La tragedia del 7 de julio se repitió en Londres, dos semanas después, en forma de farsa, cuando presuntos terroristas chambones hicieron estallar cuatro petardos inofensivos en otros tantos puntos de líneas del transporte colectivo. De ese episodio podría uno extraer conclusiones contrastadas: por ejemplo, que en esta ocasión los asesinos sólo querían lanzar una advertencia, que son muy ineptos para conectar los detonadores a la masa explosiva, o bien que no hubo terroristas; o los autores de los más recientes atentados eran una pandilla de niños que jugaban a asustar a la capital inglesa o que la operación provino de los sótanos del gobierno de Blair a fin de refrescar la amenaza, poner a sus gobernados en estado de histeria y crear, así, las condiciones para seguir perpetrando atrocidades en Afganistán, Irak y la propia Gran Bretaña: hasta ahora la policía tiene a tres personas a las que hasta la fecha mantiene presas sin acusación formal -sabrá Dios cómo las estén tratando-, y dos días después unos agentes del orden le reventaron la cabeza a balazos a un joven brasileño que nada tenía que ver con actividades terroristas, pero que tal vez habría podido parecer paquistaní. Habrá más casos de ésos, dijo el impúdico Ian Blair. Hay que conceder que, cotejada con las instituciones inglesas, nuestra Agencia Federal de Investigaciones (AFI) no está tan mal: el arquitecto Joaquín Romero Aparicio, víctima de una confusión similar, por lo menos está vivo, por más que los mandos de la SIEDO lo hayan obligado a pasar una semana en el infierno.

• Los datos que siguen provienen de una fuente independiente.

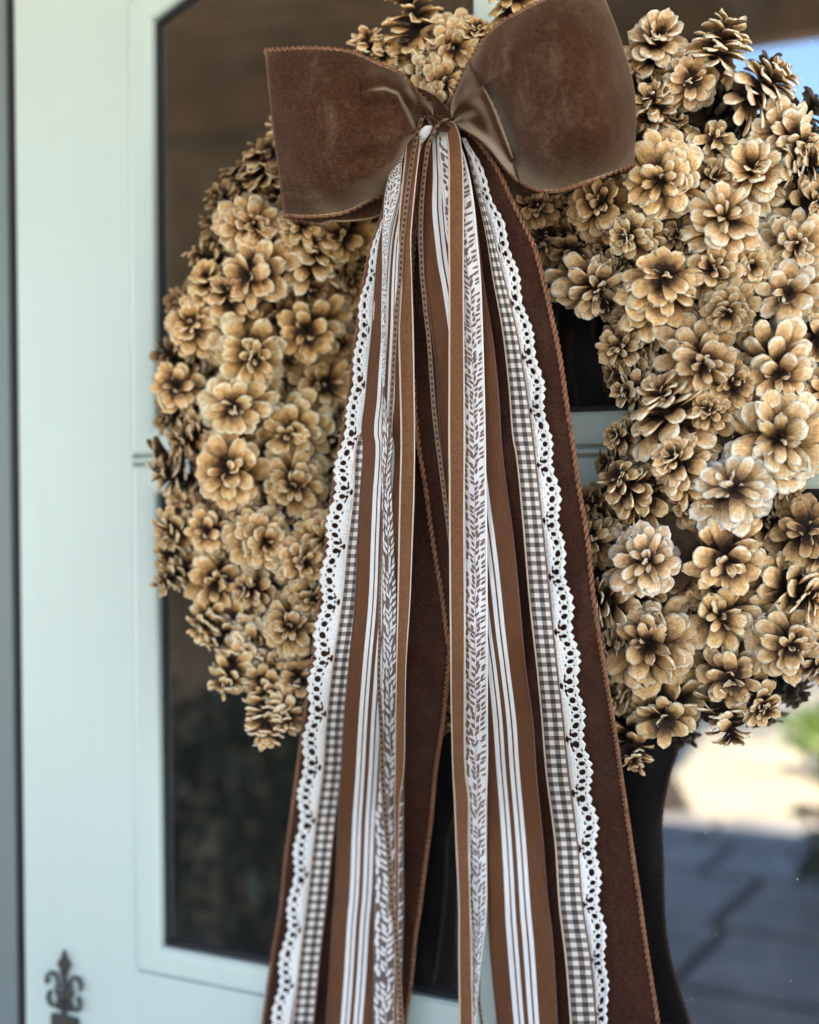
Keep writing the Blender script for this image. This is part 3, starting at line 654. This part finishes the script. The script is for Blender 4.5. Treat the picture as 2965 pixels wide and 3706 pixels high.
# striped twill ribbons
SL_l = edge([('A', 560, 140), ('A', 450, 400), ('A', 340, 720), ('A', 270, 1000), ('A', 238, 1270), ('B', 308, 300), ('B', 288, 500), ('B', 270, 700), ('B', 250, 900), ('C', 335, 0), ('C', 318, 300), ('C', 306, 550), ('C', 290, 900), ('D', 305, 300), ('D', 283, 560), ('D', 265, 860), ('E', 300, 200), ('E', 285, 560), ('F', 305, 130), ('F', 290, 380), ('F', 276, 575)])
wL = curve([470, 900, 1150, 1574, 2174, 2600, 3000, 4000], [60, 108, 125, 160, 175, 186, 190, 188])
striL = Strip(SL_l, lambda y: SL_l(y)+wL(y), 465, YB, .174, seed=21, sway=.002, twist=.004)
striR = Strip(edge([('A', 600, 180), ('A', 575, 500), ('A', 548, 760), ('A', 560, 950), ('A', 590, 1200), ('B', 612, 60), ('B', 645, 300), ('B', 672, 550), ('B', 692, 850), ('C', 798, 200), ('C', 826, 450), ('C', 880, 750), ('D', 915, 100), ('D', 950, 320), ('D', 988, 780), ('E', 950, 150), ('E', 968, 560), ('F', 950, 150), ('F', 968, 380), ('F', 988, 575)]),
              edge([('A', 880, 180), ('A', 985, 600), ('A', 1040, 1000), ('A', 1068, 1250), ('B', 1000, 400), ('B', 1030, 700), ('C', 1122, 0), ('C', 1150, 250), ('C', 1185, 500), ('C', 1222, 880), ('D', 1225, 300), ('D', 1265, 600), ('D', 1282, 860), ('E', 1215, 300), ('E', 1240, 590), ('F', 1218, 200), ('F', 1240, 575)]), 480, YB, .173, seed=22, sway=.002, twist=.004)
for S_, lab in ((striL, 'brown twill ribbon with white stripes lying beside the left checked ribbon'), (striR, 'brown twill ribbon with white stripes hanging between leaf ribbon and right checked ribbon')):
    e = ribbon('striped_ribbon', lab, 'ribbon', 'brown ribbons with white stripes'); S_.build('band', M['striped'], e, .0005, nu=14)
    for a, c in ((-.004, .014), (.986, 1.004)):
        pts = []; uu = (a+c)/2
        twist_cord('selvedge', [S_.pt(y, uu, .0) for y in np.arange(S_.y0, YB, 14)], .0006, M['selv'], e, pitch=.005)
# gingham ribbons
GL_l = edge([('A', 425, 700), ('A', 345, 1000), ('B', 332, 100), ('B', 312, 400), ('B', 288, 650), ('B', 264, 840), ('C', 305, 0), ('C', 285, 300), ('C', 250, 600), ('C', 220, 900), ('D', 225, 300), ('D', 195, 560), ('D', 172, 860), ('E', 200, 250), ('E', 160, 600), ('F', 175, 250), ('F', 140, 575)])
wG = curve([500, 1600, 2400, 3000, 4000], [50, 56, 61, 66, 73])
gL = Strip(GL_l, lambda y: GL_l(y)+wG(y), 560, YB, .1695, seed=31, sway=.001, twist=.0012)
gR = Strip(edge([('A', 940, 260), ('A', 960, 350), ('A', 1008, 560), ('A', 1066, 800), ('A', 1116, 1050), ('A', 1152, 1280), ('B', 1052, 300), ('B', 1088, 600), ('B', 1116, 930), ('C', 1208, 60), ('C', 1248, 450), ('C', 1286, 900), ('D', 1288, 300), ('D', 1313, 560), ('D', 1338, 860), ('E', 1272, 300), ('E', 1293, 600), ('F', 1278, 300), ('F', 1300, 575)]),
           edge([('A', 960, 260), ('A', 985, 400), ('A', 1050, 620), ('A', 1110, 830), ('A', 1170, 1050), ('A', 1230, 1290), ('B', 1125, 300), ('B', 1175, 600), ('B', 1220, 930), ('C', 1350, 450), ('C', 1395, 900), ('D', 1385, 300), ('D', 1415, 560), ('D', 1445, 860), ('E', 1365, 300), ('E', 1390, 600), ('F', 1375, 300), ('F', 1400, 575)]), 520, YB, .176, seed=32, sway=.001, twist=.001)
for S_, lab in ((gL, 'brown and white checked ribbon next to the left lace edging'), (gR, 'brown and white checked ribbon next to the right lace edging')):
    e = ribbon('gingham_ribbon', lab, 'ribbon', 'checked ribbons'); S_.build('band', M['gingham'], e, .0005, nu=8)
    for u in (-.03, 1.02): S_.build('selvedge', M['satin'] if u < 0 else M['selv'], e, .0006, u0=u-.035, u1=u+.035, nu=2, dp=.0002)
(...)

El pasado 22, Jorge Carrillo Olea publicó, en estas mismas páginas, una elogiosa reseña del accionar del MI-5, el MI-6, Scotland Yard y demás entidades británicas de inteligencia, contraespionaje y policía. Su artículo me causó sorpresa. Comparados con sus pares españoles (los cuales el 11 de marzo del año pasado atendieron en forma ejemplar a las víctimas vivas y a los deudos de las muertas, y operaron con rapidez para seguir las pistas, pese a los intentos de manipulación de las pesquisas realizados por el gobierno de José María Aznar), los policías insulares no han conseguido, en términos concretos, nada, salvo destruirle la vida al doctor Magdi Mahmud Mustafá al Nashar, químico egipcio que vive en Londres y que se encontraba de vacaciones en su país en el momento de los ataques. Carrillo Olea dice que "están ya identificados y detenidos los autores materiales y el autor intelectual, quien fue aprehendido en El Cairo", pero esas aseveraciones son falsas: según la versión oficial, los autores materiales están muertos, y sobre la culpabilidad del científico egipcio hay un margen de duda más que razonable.

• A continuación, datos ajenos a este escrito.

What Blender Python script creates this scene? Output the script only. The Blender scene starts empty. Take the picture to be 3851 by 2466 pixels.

Tal vez en algún momento el MI-5 y el MI-6 hayan brillado por su profesionalismo, pero hoy en día no veo cómo defender a unos organismos de inteligencia que son utilizados en favor de una causa más bien estúpida, como lo es la "guerra contra el terrorismo" emprendida por Bush y Blair, una aplicación planetaria, sangrienta e inmoral de una idea tan vieja como poco brillante: apagar incendios con gasolina. Uncidas a esa tarea, las corporaciones del espionaje exterior e interior de Gran Bretaña han fabricado mentiras, han participado en los atropellos perpetrados en Guantánamo, Abu Ghraib, Kandahar y Bagram y han colaborado en la colocación de bombas en las ciudades iraquíes -lo de menos es que los artefactos explosivos sean puestos en el sitio por un peatón o por el piloto de un avión Tornado. Las instituciones militares, policiales, de espionaje y de inteligencia del Reino Unido fueron envilecidas y acanalladas por un gobierno que se ha colocado al margen de la ley, y que es tan asesino como los terroristas a los que enfrenta. Con esos datos en mente, y suponiendo que fueran ciertas las virtudes que el articulista les atribuye, los elogios al MI-5 y MI-6 me parecen equivalentes a la admiración que pudiera sentir un cirujano por la precisión y la destreza con que Jack El Destripador manejaba el bisturí.